To do:
Reproduce the top of the data verbatim, through and including the line that contains "from mathutils.geometry import".
— START OF Given data —
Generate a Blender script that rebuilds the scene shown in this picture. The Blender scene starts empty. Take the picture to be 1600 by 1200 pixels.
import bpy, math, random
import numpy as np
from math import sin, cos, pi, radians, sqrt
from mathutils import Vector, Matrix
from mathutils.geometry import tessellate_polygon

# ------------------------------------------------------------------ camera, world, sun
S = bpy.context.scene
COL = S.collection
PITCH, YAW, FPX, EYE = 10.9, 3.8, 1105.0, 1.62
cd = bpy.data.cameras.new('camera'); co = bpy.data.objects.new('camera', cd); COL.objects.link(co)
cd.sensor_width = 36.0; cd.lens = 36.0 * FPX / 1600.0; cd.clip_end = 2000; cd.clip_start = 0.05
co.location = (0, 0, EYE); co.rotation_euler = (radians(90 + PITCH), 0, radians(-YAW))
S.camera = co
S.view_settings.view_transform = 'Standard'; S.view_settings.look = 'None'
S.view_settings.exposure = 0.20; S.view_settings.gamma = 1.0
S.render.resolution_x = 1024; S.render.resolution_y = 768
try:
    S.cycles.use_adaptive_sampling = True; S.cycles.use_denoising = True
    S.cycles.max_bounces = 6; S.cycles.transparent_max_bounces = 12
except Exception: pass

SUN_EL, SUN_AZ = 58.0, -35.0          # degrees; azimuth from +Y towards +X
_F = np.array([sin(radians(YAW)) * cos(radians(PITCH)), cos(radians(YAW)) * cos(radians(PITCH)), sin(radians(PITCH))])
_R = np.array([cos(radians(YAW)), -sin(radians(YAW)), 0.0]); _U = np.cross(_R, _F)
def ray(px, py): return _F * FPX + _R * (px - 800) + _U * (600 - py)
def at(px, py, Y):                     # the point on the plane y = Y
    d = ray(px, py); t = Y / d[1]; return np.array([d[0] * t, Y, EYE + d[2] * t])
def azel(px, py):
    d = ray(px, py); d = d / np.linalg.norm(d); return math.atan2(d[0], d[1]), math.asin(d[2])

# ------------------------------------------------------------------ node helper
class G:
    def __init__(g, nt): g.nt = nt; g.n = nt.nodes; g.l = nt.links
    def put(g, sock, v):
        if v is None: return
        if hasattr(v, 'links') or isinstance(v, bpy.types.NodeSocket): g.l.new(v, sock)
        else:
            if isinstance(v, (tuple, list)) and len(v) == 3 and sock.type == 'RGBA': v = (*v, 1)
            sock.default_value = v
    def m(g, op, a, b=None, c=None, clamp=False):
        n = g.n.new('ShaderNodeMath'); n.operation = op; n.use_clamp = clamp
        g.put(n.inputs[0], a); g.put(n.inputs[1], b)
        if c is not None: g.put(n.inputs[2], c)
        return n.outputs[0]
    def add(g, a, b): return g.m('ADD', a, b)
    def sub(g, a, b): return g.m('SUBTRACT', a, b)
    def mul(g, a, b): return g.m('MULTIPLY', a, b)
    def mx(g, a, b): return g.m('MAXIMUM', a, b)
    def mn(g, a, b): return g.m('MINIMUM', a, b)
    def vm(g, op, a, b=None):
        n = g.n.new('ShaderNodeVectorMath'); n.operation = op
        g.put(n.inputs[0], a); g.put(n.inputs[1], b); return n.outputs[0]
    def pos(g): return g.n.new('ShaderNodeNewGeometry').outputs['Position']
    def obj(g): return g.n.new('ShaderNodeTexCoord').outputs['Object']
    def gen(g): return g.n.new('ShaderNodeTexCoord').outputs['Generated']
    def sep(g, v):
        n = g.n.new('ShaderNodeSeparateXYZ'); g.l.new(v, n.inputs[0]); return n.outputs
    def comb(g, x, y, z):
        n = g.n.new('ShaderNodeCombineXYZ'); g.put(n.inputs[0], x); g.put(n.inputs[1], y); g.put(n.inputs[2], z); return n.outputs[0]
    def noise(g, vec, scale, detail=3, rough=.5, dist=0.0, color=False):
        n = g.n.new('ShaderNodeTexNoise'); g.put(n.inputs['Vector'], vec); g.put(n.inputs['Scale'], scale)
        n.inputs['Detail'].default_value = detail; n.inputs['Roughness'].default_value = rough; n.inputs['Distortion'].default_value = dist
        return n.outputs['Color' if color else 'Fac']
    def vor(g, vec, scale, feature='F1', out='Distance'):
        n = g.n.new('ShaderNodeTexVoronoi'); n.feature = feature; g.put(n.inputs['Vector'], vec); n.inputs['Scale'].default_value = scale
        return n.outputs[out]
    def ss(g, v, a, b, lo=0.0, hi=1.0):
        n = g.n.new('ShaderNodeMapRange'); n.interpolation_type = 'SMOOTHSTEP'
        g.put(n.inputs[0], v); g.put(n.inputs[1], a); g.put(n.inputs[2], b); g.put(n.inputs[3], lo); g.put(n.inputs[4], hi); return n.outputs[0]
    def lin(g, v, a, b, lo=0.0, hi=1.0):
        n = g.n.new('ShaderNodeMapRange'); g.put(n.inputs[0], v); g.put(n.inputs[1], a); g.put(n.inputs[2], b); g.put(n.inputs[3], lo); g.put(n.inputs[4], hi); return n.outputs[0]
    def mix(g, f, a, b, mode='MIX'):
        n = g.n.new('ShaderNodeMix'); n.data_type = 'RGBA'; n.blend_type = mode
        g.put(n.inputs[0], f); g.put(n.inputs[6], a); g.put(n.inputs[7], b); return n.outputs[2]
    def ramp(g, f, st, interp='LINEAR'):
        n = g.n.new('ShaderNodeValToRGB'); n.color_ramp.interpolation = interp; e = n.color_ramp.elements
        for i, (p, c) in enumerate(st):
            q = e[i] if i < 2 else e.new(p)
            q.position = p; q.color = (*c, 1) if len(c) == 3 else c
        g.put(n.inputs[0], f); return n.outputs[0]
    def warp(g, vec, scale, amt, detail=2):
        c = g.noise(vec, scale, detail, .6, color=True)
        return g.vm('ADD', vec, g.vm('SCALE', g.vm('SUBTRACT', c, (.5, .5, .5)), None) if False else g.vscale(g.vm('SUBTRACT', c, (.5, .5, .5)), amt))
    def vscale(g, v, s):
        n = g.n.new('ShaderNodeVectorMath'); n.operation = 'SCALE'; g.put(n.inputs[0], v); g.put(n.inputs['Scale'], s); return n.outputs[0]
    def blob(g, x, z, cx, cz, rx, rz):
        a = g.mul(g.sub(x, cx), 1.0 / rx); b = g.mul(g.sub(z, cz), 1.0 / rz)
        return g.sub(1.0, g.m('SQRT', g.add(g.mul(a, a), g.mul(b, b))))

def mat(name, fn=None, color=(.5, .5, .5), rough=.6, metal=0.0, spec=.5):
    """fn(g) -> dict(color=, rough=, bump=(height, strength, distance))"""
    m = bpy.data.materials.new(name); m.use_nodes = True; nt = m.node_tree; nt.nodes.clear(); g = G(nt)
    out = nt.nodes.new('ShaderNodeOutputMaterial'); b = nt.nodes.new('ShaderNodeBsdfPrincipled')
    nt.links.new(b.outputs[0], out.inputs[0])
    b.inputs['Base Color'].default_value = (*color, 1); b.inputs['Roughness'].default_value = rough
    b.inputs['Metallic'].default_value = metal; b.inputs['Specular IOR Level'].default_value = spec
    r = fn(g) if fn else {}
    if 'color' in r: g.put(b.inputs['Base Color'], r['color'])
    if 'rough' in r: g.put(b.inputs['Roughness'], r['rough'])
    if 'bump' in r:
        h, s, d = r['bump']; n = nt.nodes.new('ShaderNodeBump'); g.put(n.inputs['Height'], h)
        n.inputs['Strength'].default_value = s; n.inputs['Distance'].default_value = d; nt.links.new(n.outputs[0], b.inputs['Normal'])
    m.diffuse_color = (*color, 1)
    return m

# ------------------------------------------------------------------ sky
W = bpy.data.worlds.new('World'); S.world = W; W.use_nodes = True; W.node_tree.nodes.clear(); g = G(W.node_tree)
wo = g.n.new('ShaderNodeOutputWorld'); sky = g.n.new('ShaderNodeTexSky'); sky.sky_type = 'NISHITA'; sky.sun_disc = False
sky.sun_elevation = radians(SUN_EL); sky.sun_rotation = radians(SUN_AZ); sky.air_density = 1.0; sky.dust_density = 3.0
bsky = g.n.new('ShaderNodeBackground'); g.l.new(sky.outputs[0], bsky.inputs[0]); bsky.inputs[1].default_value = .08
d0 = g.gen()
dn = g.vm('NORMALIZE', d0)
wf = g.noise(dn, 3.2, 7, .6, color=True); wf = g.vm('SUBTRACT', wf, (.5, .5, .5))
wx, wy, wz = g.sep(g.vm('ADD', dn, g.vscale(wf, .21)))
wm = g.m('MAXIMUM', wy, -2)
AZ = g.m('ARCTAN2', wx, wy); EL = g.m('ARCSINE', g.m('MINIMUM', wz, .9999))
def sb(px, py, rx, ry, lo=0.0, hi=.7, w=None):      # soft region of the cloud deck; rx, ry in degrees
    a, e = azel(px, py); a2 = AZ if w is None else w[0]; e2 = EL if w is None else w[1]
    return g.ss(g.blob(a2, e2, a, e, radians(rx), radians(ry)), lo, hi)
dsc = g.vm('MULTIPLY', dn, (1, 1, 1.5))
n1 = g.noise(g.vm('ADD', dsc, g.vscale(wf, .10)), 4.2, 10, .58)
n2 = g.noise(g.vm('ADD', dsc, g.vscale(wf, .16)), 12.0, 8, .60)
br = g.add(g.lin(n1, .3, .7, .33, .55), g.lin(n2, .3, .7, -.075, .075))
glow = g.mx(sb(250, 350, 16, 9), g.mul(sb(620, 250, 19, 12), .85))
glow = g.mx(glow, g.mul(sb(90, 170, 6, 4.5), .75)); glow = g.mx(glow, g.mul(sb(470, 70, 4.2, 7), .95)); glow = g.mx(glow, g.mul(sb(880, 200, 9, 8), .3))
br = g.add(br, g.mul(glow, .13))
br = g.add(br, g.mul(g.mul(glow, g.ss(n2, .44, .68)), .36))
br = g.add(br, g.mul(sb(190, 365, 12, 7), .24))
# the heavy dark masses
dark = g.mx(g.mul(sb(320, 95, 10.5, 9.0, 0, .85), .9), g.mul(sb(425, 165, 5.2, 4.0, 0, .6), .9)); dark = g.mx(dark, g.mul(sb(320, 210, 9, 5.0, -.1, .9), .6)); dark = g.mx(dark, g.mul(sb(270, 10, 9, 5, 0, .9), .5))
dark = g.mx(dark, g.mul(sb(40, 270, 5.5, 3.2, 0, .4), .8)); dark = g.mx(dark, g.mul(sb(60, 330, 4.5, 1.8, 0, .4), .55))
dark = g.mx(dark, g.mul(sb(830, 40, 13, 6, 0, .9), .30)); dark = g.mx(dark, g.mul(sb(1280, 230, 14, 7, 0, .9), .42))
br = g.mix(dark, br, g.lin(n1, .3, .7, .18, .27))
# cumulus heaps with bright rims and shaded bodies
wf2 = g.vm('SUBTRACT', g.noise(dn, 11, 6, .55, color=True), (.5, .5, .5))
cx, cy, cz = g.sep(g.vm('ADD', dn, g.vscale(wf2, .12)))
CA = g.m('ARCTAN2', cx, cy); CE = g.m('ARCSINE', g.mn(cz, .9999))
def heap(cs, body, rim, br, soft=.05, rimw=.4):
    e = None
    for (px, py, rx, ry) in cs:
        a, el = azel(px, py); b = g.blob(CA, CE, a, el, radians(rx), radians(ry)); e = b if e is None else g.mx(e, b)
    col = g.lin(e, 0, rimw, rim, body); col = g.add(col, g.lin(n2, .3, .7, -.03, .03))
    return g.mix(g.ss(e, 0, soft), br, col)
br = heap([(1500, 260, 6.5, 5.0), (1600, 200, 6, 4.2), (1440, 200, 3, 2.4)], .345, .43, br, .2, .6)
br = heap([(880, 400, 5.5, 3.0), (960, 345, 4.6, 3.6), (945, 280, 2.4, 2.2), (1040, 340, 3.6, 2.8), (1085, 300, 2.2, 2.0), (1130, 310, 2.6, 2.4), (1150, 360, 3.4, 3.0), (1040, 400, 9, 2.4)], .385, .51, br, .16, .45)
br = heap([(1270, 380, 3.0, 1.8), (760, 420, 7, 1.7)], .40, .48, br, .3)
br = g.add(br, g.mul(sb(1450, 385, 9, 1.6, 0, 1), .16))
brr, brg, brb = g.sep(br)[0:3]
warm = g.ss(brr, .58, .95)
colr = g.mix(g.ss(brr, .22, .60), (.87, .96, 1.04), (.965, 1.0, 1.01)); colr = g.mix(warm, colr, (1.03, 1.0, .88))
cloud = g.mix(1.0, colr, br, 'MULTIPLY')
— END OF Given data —
The completed task:
Generate a Blender script that rebuilds the scene shown in this picture. The Blender scene starts empty. Take the picture to be 1600 by 1200 pixels.
import bpy, math, random
import numpy as np
from math import sin, cos, pi, radians, sqrt
from mathutils import Vector, Matrix
from mathutils.geometry import tessellate_polygon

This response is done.